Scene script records
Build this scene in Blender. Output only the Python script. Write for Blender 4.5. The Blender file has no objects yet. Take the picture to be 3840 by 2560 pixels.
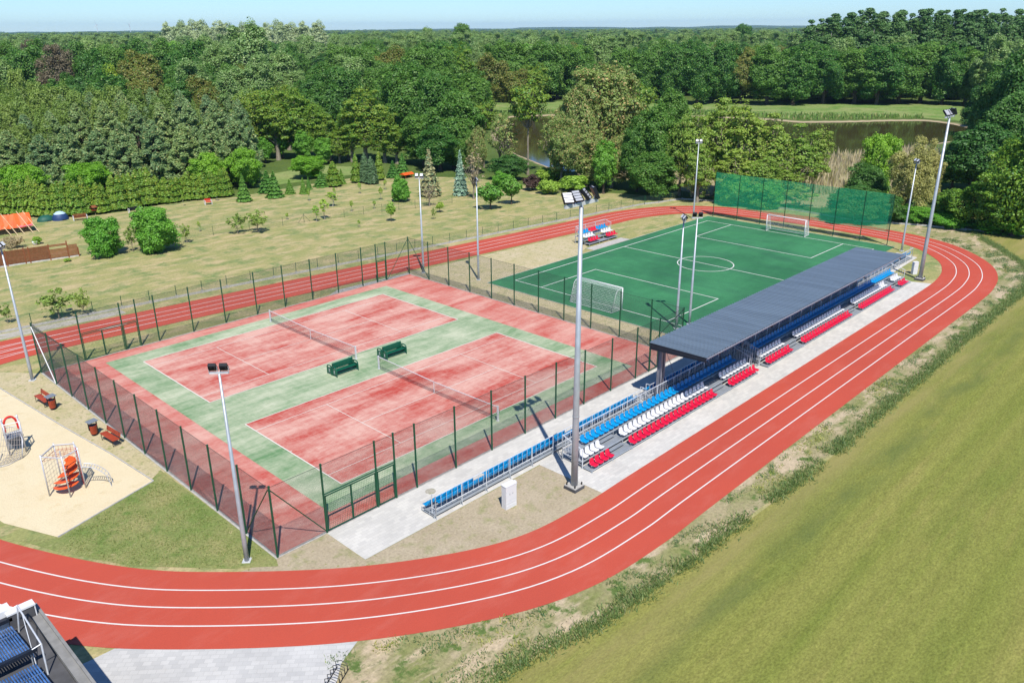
import bpy, bmesh, math, random
import numpy as np
from mathutils import Vector, Matrix, geometry
PI = math.pi
S = bpy.context.scene
COL = S.collection
rad = math.radians

# ------------------------------------------------------------------ helpers
def tag(o, label=None, cat=None, group=None, kind=None):
    if label: o['label'] = label
    if cat: o['category'] = cat
    if group: o['group'] = group
    if kind: o['kind'] = kind
    return o

def link(name, mesh, parent=None, loc=None):
    o = bpy.data.objects.new(name, mesh)
    COL.objects.link(o)
    if parent: o.parent = parent
    if loc is not None: o.location = loc
    return o

def thing(name, label, cat, loc=(0, 0, 0), rz=0, group=None):
    o = bpy.data.objects.new(name, None)
    COL.objects.link(o)
    o.location = loc
    o.rotation_euler = (0, 0, rz)
    o.empty_display_size = .3
    return tag(o, label, cat, group)

class MB:
    """collects boxes, bars, tubes and sheets and links them as one mesh"""
    def __init__(s): s.v = []; s.f = []; s.sm = False
    def add(s, vs, fs):
        n = len(s.v); s.v += [tuple(v) for v in vs]; s.f += [tuple(i + n for i in f) for f in fs]
    def box(s, x0, y0, z0, x1, y1, z1):
        s.add([(x0, y0, z0), (x1, y0, z0), (x1, y1, z0), (x0, y1, z0), (x0, y0, z1), (x1, y0, z1), (x1, y1, z1), (x0, y1, z1)],
              [(0, 3, 2, 1), (4, 5, 6, 7), (0, 1, 5, 4), (1, 2, 6, 5), (2, 3, 7, 6), (3, 0, 4, 7)])
    def mbox(s, m, dx, dy, dz):
        vs = [m @ Vector((sx * dx / 2, sy * dy / 2, sz * dz / 2)) for sz in (-1, 1) for sx, sy in ((-1, -1), (1, -1), (1, 1), (-1, 1))]
        s.add(vs, [(0, 3, 2, 1), (4, 5, 6, 7), (0, 1, 5, 4), (1, 2, 6, 5), (2, 3, 7, 6), (3, 0, 4, 7)])
    def bar(s, a, b, r0, r1=None, n=6, cap=True):
        a = Vector(a); b = Vector(b); r1 = r0 if r1 is None else r1
        d = (b - a).normalized()
        u = d.orthogonal().normalized(); w = d.cross(u)
        vs = []
        for p_, r in ((a, r0), (b, r1)):
            for k in range(n):
                t = 2 * PI * k / n
                vs.append(p_ + (u * math.cos(t) + w * math.sin(t)) * r)
        fs = [(k, (k + 1) % n, n + (k + 1) % n, n + k) for k in range(n)]
        if cap: fs += [tuple(range(n - 1, -1, -1)), tuple(range(n, 2 * n))]
        s.add(vs, fs)
    def tube(s, pts, rs, n=6):
        pts = [Vector(q) for q in pts]
        if not isinstance(rs, (list, tuple)): rs = [rs] * len(pts)
        vs = []; u = None
        for i, q in enumerate(pts):
            d = (pts[min(i + 1, len(pts) - 1)] - pts[max(i - 1, 0)]).normalized()
            u = d.orthogonal().normalized() if u is None else (u - d * u.dot(d)).normalized()
            w = d.cross(u)
            for k in range(n):
                t = 2 * PI * k / n
                vs.append(q + (u * math.cos(t) + w * math.sin(t)) * rs[i])
        fs = []
        for i in range(len(pts) - 1):
            for k in range(n):
                fs.append((i * n + k, i * n + (k + 1) % n, (i + 1) * n + (k + 1) % n, (i + 1) * n + k))
        fs += [tuple(range(n - 1, -1, -1)), tuple(range((len(pts) - 1) * n, len(pts) * n))]
        s.add(vs, fs)
    def mesh(s, name, mats, smooth=False, midx=None):
        me = bpy.data.meshes.new(name)
        me.from_pydata(s.v, [], s.f)
        for m in (mats if isinstance(mats, (list, tuple)) else [mats]): me.materials.append(m)
        if midx: me.polygons.foreach_set('material_index', midx)
        if smooth: me.polygons.foreach_set('use_smooth', [True] * len(me.polygons))
        me.update()
        return me
    def build(s, name, mats, parent=None, smooth=False, loc=None):
        return link(name, s.mesh(name, mats, smooth), parent, loc)

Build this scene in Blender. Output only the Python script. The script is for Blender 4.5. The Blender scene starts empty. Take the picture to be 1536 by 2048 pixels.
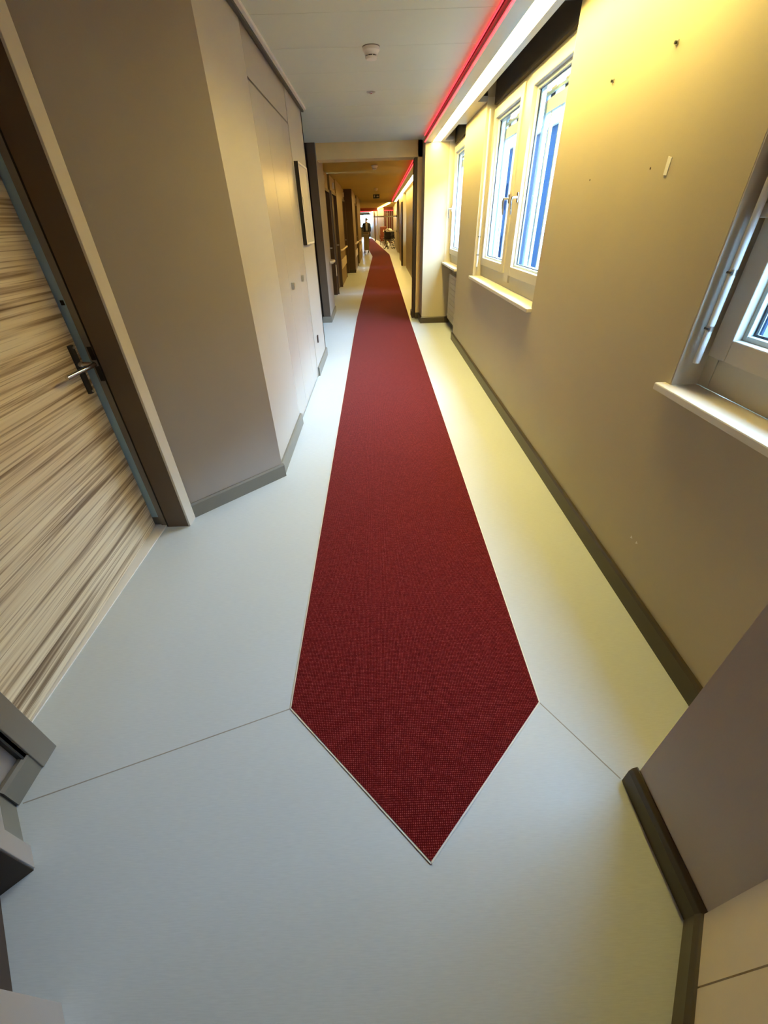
import bpy, bmesh, math, random
from mathutils import Vector, Matrix
random.seed(7)
sc = bpy.context.scene
C = sc.collection

# ------------------------------------------------------------------ camera
F_PX = 813.0
def build_cam():
    f = F_PX
    yc = Vector(((749.6 - 768) / f, (444 - 1024) / f, 1)).normalized()
    dc = Vector(((806 - 768) / f, (2163 - 1024) / f, 1))
    dc = (dc - dc.dot(yc) * yc).normalized()
    xc = dc.cross(yc)
    W = Matrix((xc, yc, -dc))                 # camera (x right, y down, z forward) -> world
    right = W @ Vector((1, 0, 0)); up = W @ Vector((0, -1, 0)); back = W @ Vector((0, 0, -1))
    m = Matrix.Identity(4)
    for i in range(3):
        m[i][0] = right[i]; m[i][1] = up[i]; m[i][2] = back[i]
    m[0][3], m[1][3], m[2][3] = 0, 0, 1.5
    cd = bpy.data.cameras.new('camera'); cd.sensor_fit = 'HORIZONTAL'; cd.sensor_width = 36
    cd.lens = 36 * f / 1536; cd.clip_start = 0.02; cd.clip_end = 300
    co = bpy.data.objects.new('camera', cd); C.objects.link(co); co.matrix_world = m
    sc.camera = co
build_cam()

# ------------------------------------------------------------------ light and exposure
WORLD_STRENGTH = 49.0
STRIP_STRENGTH = 62.0
FAR_STRIP_STRENGTH = 36.0
RED_STRENGTH = 3.2
w = bpy.data.worlds.new('world'); sc.world = w; w.use_nodes = True
bg = w.node_tree.nodes['Background']
bg.inputs[0].default_value = (0.44, 0.71, 1.07, 1); bg.inputs[1].default_value = WORLD_STRENGTH
vs = sc.view_settings
vs.view_transform = 'Standard'; vs.look = 'None'; vs.gamma = 1; vs.use_curve_mapping = False
vs.exposure = 0.16
cy = sc.cycles
cy.use_denoising = True; cy.max_bounces = 8; cy.diffuse_bounces = 5; cy.glossy_bounces = 3
cy.transparent_max_bounces = 8; cy.sample_clamp_indirect = 6; cy.caustics_reflective = False; cy.caustics_refractive = False

def portal(x, y0, y1, z0, z1):
    ld = bpy.data.lights.new('window_portal', 'AREA'); ld.shape = 'RECTANGLE'
    ld.size = y1 - y0; ld.size_y = z1 - z0; ld.cycles.is_portal = True
    o = bpy.data.objects.new('window_portal', ld); C.objects.link(o)
    o.location = (x, (y0 + y1) / 2, (z0 + z1) / 2)
    # local -Z looks to world -X ; local X along world Y
    o.matrix_world = Matrix(((0, 0, 1, x), (1, 0, 0, (y0 + y1) / 2), (0, 1, 0, (z0 + z1) / 2), (0, 0, 0, 1)))

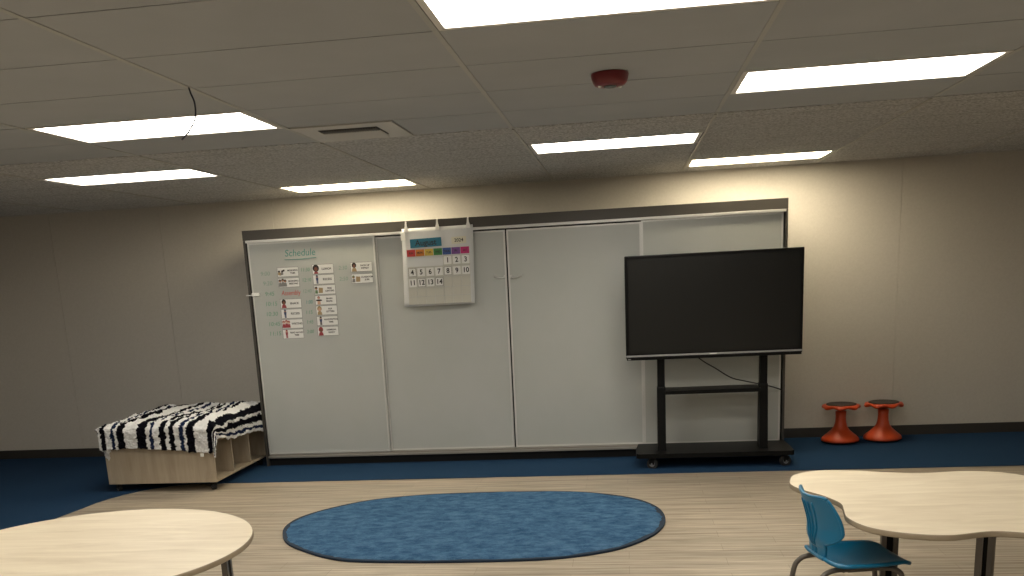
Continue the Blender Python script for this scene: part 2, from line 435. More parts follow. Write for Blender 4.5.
for k, (s, x, z, m_) in enumerate(TB):
    hand(s, .048, m_, x, z, 'green marker time left of the %s' % ('card reading Lunch','second column card reading Recess','card reading Free Centers','card reading Brain Break','card reading Flip Letters','card reading Handwriting Time','card reading Dismissal Ready')[k], sx=.85)
for s, x, z, w_ in (('2:30',-2.60,1.872,'upper'),('2:50',-2.60,1.772,'lower')):
    hand(s, .05, 'mark_grey', x, z, 'pale green marker time left of the %s card of the third column' % w_)
hand('Assembly', .062, 'mark_red', -3.125, 1.668, 'red marker word Assembly between two picture cards', sx=.78)

# magnetic picture cards
def picture_card(x0, z0, w, h, words, kind, label):
    t = thing('schedule_card', label, 'schedule card', (x0, yb, z0), 0, 'picture schedule cards on the left whiteboard')
    b = B(); box(b, 0,w,-.0022,0,0,h); obj('card_sheet', b, 'card', t)
    b = B(); e = .0022
    for d in ((0,w,0,e),(0,w,h-e,h),(0,e,e,h-e),(w-e,w,e,h-e)): box(b, d[0],d[1],-.0026,-.0021,d[2],d[3])
    obj('border', b, 'ink', t)
    b = B(); yy = -.0032
    def disc(cx, cz, rx, rz_, mi, lift=0):
        n = 16; f = b.faces.new([b.verts.new((cx+rx*math.cos(2*PI*i/n), yy-lift, cz+rz_*math.sin(2*PI*i/n))) for i in range(n)]); f.material_index = mi
    def poly_(pts, mi, lift=0):
        f = b.faces.new([b.verts.new((px, yy-lift, pz)) for px, pz in pts]); f.material_index = mi
    skin, shirt, hair, style = kind
    if style == 'bust':
        disc(.034, .060, .022, .024, 1); disc(.034, .052, .013, .016, 0, .0003)
        poly_([(.010,.004),(.058,.004),(.052,.030),(.040,.038),(.028,.038),(.016,.030)], 2, .0001)
    elif style == 'fro':
        disc(.036, .052, .031, .033, 1); disc(.036, .044, .017, .020, 0, .0003)
        poly_([(.014,.003),(.058,.003),(.050,.020),(.022,.020)], 2, .0001)
    elif style == 'stand':
        disc(.040, .072, .011, .012, 1); disc(.040, .066, .007, .007, 0, .0003)
        poly_([(.030,.036),(.050,.036),(.053,.062),(.027,.062)], 2, .0001); poly_([(.032,.006),(.040,.006),(.041,.036),(.032,.036)], 1, .0001); poly_([(.042,.006),(.050,.006),(.049,.036),(.042,.036)], 1, .0002)
    elif style == 'group':
        for j, (cx, cz) in enumerate(((.018,.05),(.045,.056),(.068,.048))):
            disc(cx, cz+.012, .013, .014, 1); disc(cx, cz+.006, .009, .010, 0, .0003)
            poly_([(cx-.015,.008),(cx+.015,.008),(cx+.012,cz-.006),(cx-.012,cz-.006)], 2, .0001+.0001*j)
    elif style == 'desk':
        disc(.020, .060, .013, .014, 1); disc(.020, .054, .008, .009, 0, .0003)
        poly_([(.006,.01),(.036,.01),(.033,.042),(.010,.042)], 2, .0001)
        poly_([(.042,.014),(.082,.014),(.086,.060),(.046,.064)], 3, .0002)
    elif style == 'blocks':
        poly_([(.004,.020),(.030,.012),(.034,.040),(.008,.044)], 3, .0001); poly_([(.030,.014),(.058,.020),(.056,.046),(.032,.040)], 2, .0002)
        poly_([(.040,.040),(.074,.052),(.070,.068),(.038,.056)], 1, .0003); disc(.018, .050, .011, .009, 1, .0003)
    elif style == 'star':
        disc(.036, .066, .013, .014, 1); disc(.036, .062, .009, .010, 0, .0003)
        poly_([(.004,.036),(.070,.036),(.060,.050),(.014,.050)], 2, .0001); poly_([(.020,.004),(.052,.004),(.050,.036),(.022,.036)], 0, .0002)
    obj('illustration', b, [skin, hair, shirt, 'shirt_tan'], t)
    xs = .066 if style not in ('group','desk','blocks') else .088
    cxw = (xs + w)/2 + .002
    lines = words.split('|'); sz = {1:.027, 2:.021}[len(lines)]
    for j, L in enumerate(lines):
        avail = w - xs - .006; est = len(L)*sz*.66
        text('lettering', L, sz, 'ink', t, (cxw, -.003, h/2 + (.5*(len(lines)-1)-j)*sz*1.15), sx=min(1., avail/est), ext=.0002, off=.0006)
    return t
Wc, Hc = .207, .086
xa_, xb_, xc_ = -3.237, -2.895, -2.523
D, Lg, Md = 'skin_dark','skin_light','skin_mid'
CARDS = [
 (xa_,1.820,'MORNING|TUBS',(Md,'shirt_grey','hair','blocks'),'picture card reading Morning Tubs, top of the first column'),
 (xa_,1.722,'MORNING|MEETING',(Md,'shirt_grey','hair','group'),'picture card reading Morning Meeting, just above the red handwriting'),
 (xa_,1.528,'SNACK',(D,'shirt_red','hair','bust'),'picture card reading Snack, just below the red handwriting'),
 (xa_-.002,1.433,'RECESS',(Md,'shirt_navy','shirt_navy','stand'),'picture card reading Recess in the first column, below Snack'),
 (xa_-.004,1.338,'WRITING',(Lg,'shirt_red','shirt_red','group'),'picture card reading Writing in the first column'),
 (xa_-.006,1.243,'READ ALOUD|TIME',(Lg,'shirt_red','shirt_red','stand'),'picture card reading Read Aloud Time at the bottom of the first column'),
 (xb_,1.830,'LUNCH',(D,'shirt_red','hair','fro'),'picture card reading Lunch, a face with round dark hair, top of the second column'),
 (xb_,1.735,'RECESS',(Md,'shirt_navy','shirt_navy','stand'),'picture card reading Recess in the second column, below Lunch'),
 (xb_+.002,1.640,'FREE|CENTERS',(Md,'shirt_green','hair','desk'),'picture card reading Free Centers in the second column'),
 (xb_+.002,1.545,'BRAIN|BREAK',(Lg,'hair','shirt_red','star'),'picture card reading Brain Break in the second column'),
 (xb_+.002,1.450,'FLIP|LETTERS',(Lg,'shirt_tan','shirt_tan','bust'),'picture card reading Flip Letters in the second column'),
 (xb_,1.352,'HANDWRITING|TIME',(Lg,'shirt_navy','hair','stand'),'picture card reading Handwriting Time in the second column'),
 (xb_-.002,1.255,'DISMISSAL|READY',(D,'shirt_red','shirt_red','bust'),'picture card reading Dismissal Ready at the bottom of the second column'),
 (xc_,1.830,'PACK UP|DEPART',(D,'shirt_tan','hair','bust'),'picture card reading Pack Up Depart, upper one of the third column'),
 (xc_,1.725,'CLASSROOM|JOBS',(Md,'shirt_grey','shirt_green','desk'),'picture card reading Classroom Jobs, lower one of the third column'),
]
for x, z, w_, k_, lab in CARDS: picture_card(x, z, Wc, Hc, w_, k_, lab)

# ------------------------------------------------------------------ calendar pocket chart
yc = YB-.030
t = thing('calendar_chart', 'grey vinyl calendar pocket chart hooked over the whiteboard top track', 'calendar', (0,0,0))
b = B(); nx, nz = 14, 18
def csurf(u, v, d):
    x = -2.005+.66*u - .012*v*0; z = 2.187-.70*v + .004*u
    x += -.024*v*(1-u) - .020*v*u
    return (x, yc + .0015*math.sin(6*u+3*v)+.0012*math.sin(11*v) - d, z)
for d in (0., .003):
    g = [[b.verts.new(csurf(i/nx, j/nz, d)) for i in range(nx+1)] for j in range(nz+1)]
    for j in range(nz):
        for i in range(nx): b.faces.new((g[j][i], g[j][i+1], g[j+1][i+1], g[j+1][i]))
    if d == 0: g0 = g
for seq in ([(0,i) for i in range(nx+1)], [(nz,i) for i in range(nx+1)], [(j,0) for j in range(nz+1)], [(j,nx) for j in range(nz+1)]):
    for p, q in zip(seq, seq[1:]): b.faces.new((g0[p[0]][p[1]], g0[q[0]][q[1]], g[q[0]][q[1]], g[p[0]][p[1]]))
obj('backing_sheet', b, 'chart', t, True)
y1 = yc-.0075
GX = [-1.968 + .0835*i for i in range(8)]
GZ = [1.937,1.842,1.747,1.655,1.575,1.503]
def drift(z): return -.030*(1.937-z)
b = B()
for j in range(1,5+0):
    pass
for j in range(5):
    z1_, z0_ = GZ[j], GZ[j+1]
    for i in range(7):
        if j == 0 and i < 4: continue
        dx = drift(z0_); box(b, GX[i]+dx+.0015,GX[i+1]+dx-.0015,y1,y1+.004,z0_+.003,z1_-.002)
obj('pockets', b, 'pocket', t)
b = B()
box(b, GX[0],GX[7]+.004,y1,y1+.004,1.935,2.003); box(b, GX[0],GX[4]-.004,y1,y1+.004,GZ[1]+.003,GZ[0]-.004); box(b, -1.945,-1.63,y1,y1+.004,2.012,2.100); box(b, -1.555,-1.405,y1,y1+.004,2.025,2.098)
obj('clear_pocket', b, 'chart', t)
b = B()
for j in range(1,6):
    dx = drift(GZ[j]); box(b, GX[0]+dx,GX[7]+dx,y1-.0008,y1+.0006,GZ[j]-.001,GZ[j]+.0015)
box(b, GX[4]+drift(1.7)-.002,GX[4]+drift(1.7)+.001,y1-.0008,y1,GZ[5],GZ[2])
obj('pocket_seam', b, 'pocket_line', t)
for k, (x, z) in enumerate(((-1.963,2.205),(-1.672,2.212),(-1.388,2.214))):
    tt = thing('hook', '%s white hook holding up the calendar chart' % ('left','middle','right')[k], 'hook', (x, yc-.006, z), 0, 'white hooks holding up the calendar chart')
    b = B(); ring_loft(b, [[Vector((sx*w,yy,zz)) for sx,yy in ((-1,-.004),(1,-.004),(1,.003),(-1,.003))] for w,zz in ((.017,-.05),(.017,-.02),(.010,.0),(.006,.035),(.005,.045))], smooth=False)
    obj('clip_body', b, 'clip', tt)
    b = B(); box(b, -.006,.006,.003,.016,.036,.043); obj('clip_tongue', b, 'clip', tt)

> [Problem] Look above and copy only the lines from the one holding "Build this scene in Blender. Output only the Python script. The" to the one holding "C = sc.collection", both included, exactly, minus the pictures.

> [Worked solution]
Build this scene in Blender. Output only the Python script. The script is for Blender 4.5. The Blender scene starts empty. Take the picture to be 1536 by 2048 pixels.
import bpy, bmesh, math, random
from mathutils import Vector, Matrix
random.seed(7)
sc = bpy.context.scene
C = sc.collection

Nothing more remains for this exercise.